Definition
Training that produces an incorrect, unsafe, or counterproductive response in the student — where the lesson actually leaves the pilot worse prepared than before, often by building a habit or reaction that will not work, or will be harmful, in the real situation.
Plain English
Learning the wrong thing. The training session ends with the pilot believing or doing something that is not correct, so when the real situation happens they react in a way that makes things worse instead of better.
Context Anchor
Seen in airplane-based upset prevention and recovery training, where each exercise must teach responses that are correct and useful in the actual airplane.
Derivation
‘Negative’ here means harmful or below zero — not just ‘absent.’ So negative learning is not zero learning; it is learning that takes the pilot backwards from where they started.
Why Pilots Care
It can cause pilots to apply the wrong control inputs during an actual upset, increasing the risk of loss of control.
Grounding Statement
Negative learning is training that leaves the pilot less prepared because it builds the wrong response.
Intuition Check
Negative learning does not mean a student has a bad attitude or failed to learn.
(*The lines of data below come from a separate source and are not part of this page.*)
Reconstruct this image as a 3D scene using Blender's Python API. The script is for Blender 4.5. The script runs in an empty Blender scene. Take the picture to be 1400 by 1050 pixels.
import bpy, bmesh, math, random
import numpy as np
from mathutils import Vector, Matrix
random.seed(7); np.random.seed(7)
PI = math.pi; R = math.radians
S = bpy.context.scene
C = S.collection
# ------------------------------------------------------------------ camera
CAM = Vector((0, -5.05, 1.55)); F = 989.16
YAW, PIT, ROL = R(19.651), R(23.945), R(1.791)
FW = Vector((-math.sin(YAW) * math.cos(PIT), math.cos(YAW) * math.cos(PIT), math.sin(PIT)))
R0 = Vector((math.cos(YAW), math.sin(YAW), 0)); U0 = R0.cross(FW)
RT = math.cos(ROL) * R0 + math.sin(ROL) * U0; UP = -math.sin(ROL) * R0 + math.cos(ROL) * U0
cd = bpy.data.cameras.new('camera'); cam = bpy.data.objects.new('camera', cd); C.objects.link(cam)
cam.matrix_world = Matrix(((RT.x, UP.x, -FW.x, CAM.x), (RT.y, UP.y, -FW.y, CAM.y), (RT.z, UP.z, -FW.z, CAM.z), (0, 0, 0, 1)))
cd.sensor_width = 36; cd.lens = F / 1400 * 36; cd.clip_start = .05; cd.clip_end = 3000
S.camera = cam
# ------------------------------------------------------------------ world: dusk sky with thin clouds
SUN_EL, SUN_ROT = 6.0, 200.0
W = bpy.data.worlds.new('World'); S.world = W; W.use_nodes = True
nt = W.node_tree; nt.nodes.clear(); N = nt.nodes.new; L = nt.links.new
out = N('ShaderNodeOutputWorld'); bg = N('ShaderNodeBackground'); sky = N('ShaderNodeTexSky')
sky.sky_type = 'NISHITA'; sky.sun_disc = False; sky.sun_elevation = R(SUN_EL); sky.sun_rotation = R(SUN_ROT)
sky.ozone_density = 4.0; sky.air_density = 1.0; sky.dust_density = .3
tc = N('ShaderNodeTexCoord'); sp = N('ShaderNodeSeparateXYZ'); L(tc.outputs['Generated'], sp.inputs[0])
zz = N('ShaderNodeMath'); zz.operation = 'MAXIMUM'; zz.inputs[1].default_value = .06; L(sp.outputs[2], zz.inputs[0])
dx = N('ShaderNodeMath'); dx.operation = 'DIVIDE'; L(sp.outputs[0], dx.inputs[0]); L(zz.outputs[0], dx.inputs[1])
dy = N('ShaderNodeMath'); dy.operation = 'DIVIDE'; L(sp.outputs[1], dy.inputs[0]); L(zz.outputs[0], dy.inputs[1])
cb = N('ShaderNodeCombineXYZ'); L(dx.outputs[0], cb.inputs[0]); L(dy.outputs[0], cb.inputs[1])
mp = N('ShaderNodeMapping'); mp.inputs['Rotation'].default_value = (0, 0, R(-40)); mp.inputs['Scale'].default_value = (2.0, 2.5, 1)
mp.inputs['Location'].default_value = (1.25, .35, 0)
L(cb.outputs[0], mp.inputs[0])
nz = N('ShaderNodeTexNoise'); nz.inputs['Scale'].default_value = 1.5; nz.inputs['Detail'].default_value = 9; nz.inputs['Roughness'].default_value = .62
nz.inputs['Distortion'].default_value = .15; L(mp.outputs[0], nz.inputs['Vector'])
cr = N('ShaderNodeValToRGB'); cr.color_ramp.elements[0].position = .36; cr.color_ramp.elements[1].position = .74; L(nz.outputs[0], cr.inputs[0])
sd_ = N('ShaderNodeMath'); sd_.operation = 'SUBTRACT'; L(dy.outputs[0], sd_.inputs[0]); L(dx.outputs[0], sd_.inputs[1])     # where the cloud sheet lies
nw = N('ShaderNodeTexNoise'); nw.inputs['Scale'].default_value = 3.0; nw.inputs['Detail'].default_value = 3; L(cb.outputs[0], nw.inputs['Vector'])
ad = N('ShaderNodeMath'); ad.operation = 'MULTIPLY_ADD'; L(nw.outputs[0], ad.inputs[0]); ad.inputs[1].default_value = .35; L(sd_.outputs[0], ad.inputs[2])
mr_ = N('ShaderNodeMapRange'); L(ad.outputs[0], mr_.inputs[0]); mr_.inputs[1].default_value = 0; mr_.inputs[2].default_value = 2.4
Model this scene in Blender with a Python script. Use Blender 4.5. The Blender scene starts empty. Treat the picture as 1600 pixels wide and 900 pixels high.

It means the student did learn something, but what they learned was wrong or unsafe for the real task.
Example Sentence 1
Practicing stall recovery only in a simulator that does not model real aerodynamics can cause negative learning, because the technique that works in the sim may not work in the actual airplane.
Example Sentence 2
Negative learning from repeated simulator recoveries without real aerodynamic feedback led the pilot to apply insufficient rudder during an actual stall.